Set task
Exactly as written, write out the lines below from the first to the one containing "COL = scn.collection", inclusive. Pictures do not belong in the copy.

════════

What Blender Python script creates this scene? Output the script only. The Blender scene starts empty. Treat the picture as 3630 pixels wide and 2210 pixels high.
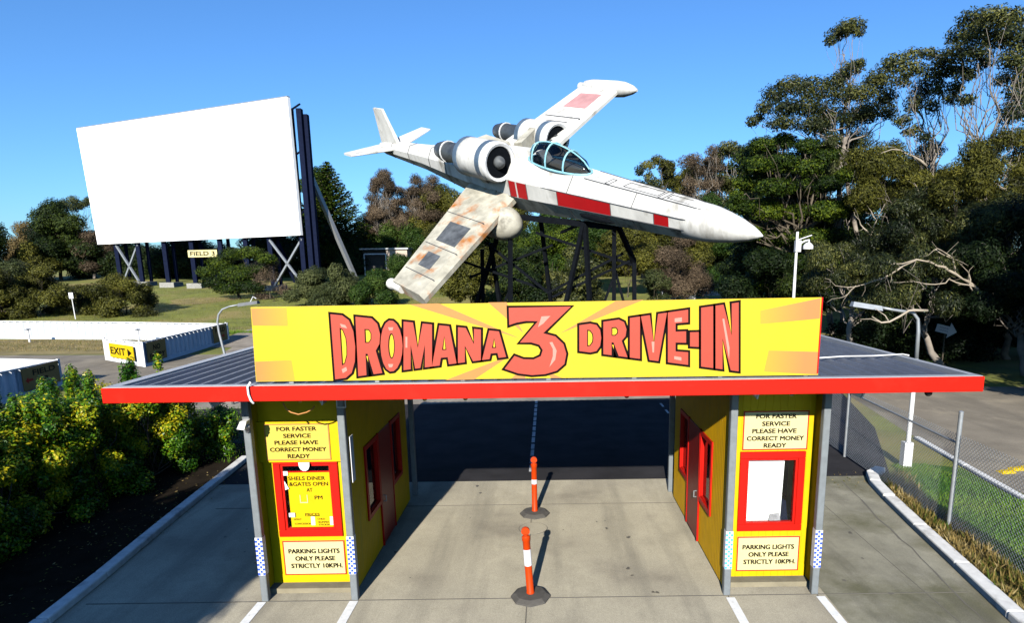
import bpy, bmesh, math, random
import numpy as np
from mathutils import Vector, Matrix
from mathutils.geometry import tessellate_polygon
random.seed(7); RNG = np.random.default_rng(11)
rad = math.radians
scn = bpy.context.scene
COL = scn.collection

# ------------------------------------------------------------------ camera
LENS_PX = 2250.0; PPX, PPY = 1945.0, 1375.0; EYE = 5.35; K = 3630 / 2464
PIT, ROL = rad(10.94), rad(0.78)
F_ = np.array([0, math.cos(PIT), -math.sin(PIT)])
u0 = np.array([0, math.sin(PIT), math.cos(PIT)]); r0 = np.array([1.0, 0, 0])
U_ = u0 * math.cos(ROL) + r0 * math.sin(ROL); R_ = r0 * math.cos(ROL) - u0 * math.sin(ROL)
CAM = np.array([0, 0, EYE])
cd = bpy.data.cameras.new('camera'); cam = bpy.data.objects.new('camera', cd); COL.objects.link(cam)
cd.sensor_fit = 'HORIZONTAL'; cd.sensor_width = 36; cd.lens = 36 * LENS_PX / 3630
cd.shift_x = (1815 - PPX) / 3630; cd.shift_y = (PPY - 1105) / 3630
cd.clip_start = 0.1; cd.clip_end = 2000
cam.matrix_world = Matrix(((R_[0], U_[0], -F_[0], 0), (R_[1], U_[1], -F_[1], 0), (R_[2], U_[2], -F_[2], EYE), (0, 0, 0, 1)))
scn.camera = cam

# ------------------------------------------------------------------ sky, sun, exposure
W = bpy.data.worlds.new('World'); scn.world = W; W.use_nodes = True
wn = W.node_tree.nodes; sky = wn.new('ShaderNodeTexSky'); sky.sky_type = 'NISHITA'; sky.sun_disc = False
sky.sun_elevation = rad(24.4); sky.sun_rotation = rad(187.6); sky.air_density = 1.0; sky.dust_density = 0.5; sky.ozone_density = 3.0
tint = wn.new('ShaderNodeMix'); tint.data_type = 'RGBA'; tint.blend_type = 'MULTIPLY'; tint.inputs[0].default_value = 1; tint.inputs[7].default_value = (0.55, 0.92, 1.32, 1)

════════

In response
What Blender Python script creates this scene? Output the script only. The Blender scene starts empty. Treat the picture as 3630 pixels wide and 2210 pixels high.
import bpy, bmesh, math, random
import numpy as np
from mathutils import Vector, Matrix
from mathutils.geometry import tessellate_polygon
random.seed(7); RNG = np.random.default_rng(11)
rad = math.radians
scn = bpy.context.scene
COL = scn.collection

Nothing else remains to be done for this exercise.